Par ailleurs, puisqu'on parle de "moralisation de la vie politique", il est dommage qu'une des mesures adoptées au dernier conseil des ministres n'ait pas été plus remarquée : dorénavant, les appartements de fonction des ministres seront considérés comme un "avantage en nature", c'est-à-dire intégrés dans le calcul de l'impôt sur le revenu de leurs occupants, qui devront en outre payer les taxes locales correspondantes. On n'a guère entendu les applaudissements de ceux qui poussaient des cris d'orfraie lors de "l'affaire Gaymard"...

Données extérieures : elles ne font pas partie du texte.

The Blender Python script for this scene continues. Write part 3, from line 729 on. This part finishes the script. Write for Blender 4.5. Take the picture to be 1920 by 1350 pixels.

(1) En ce qui concerne madame Eva Joly, il est extraordinaire de voir cette ex-magistrate française donner, pour la promotion de son livre, de multiples interviews dans lesquelles elle se livre à de véritables agressions politiques. Comme lorsqu'elle déclare à propos de Nicolas Sarkozy "il ne suffit pas de citer Jaurès pour être un démocrate", ou à propos de Jacques Chirac "j'attends que la justice ouvre une enquête sur son compte japonais", comme si la justice française ne savait pas ce qu'elle a à faire. Tout ceci ne surprendra pas ceux qui se souviennent avec quel sectarisme idéologique puisé à l'extrême-gauche Mme Joly menait naguère ses instructions en France. Mais il est quand même étonnant que son poste officiel actuel, conseillère anti-corruption du gouvernement norvégien (son pays d'origine), n'implique de sa part aucun devoir de réserve.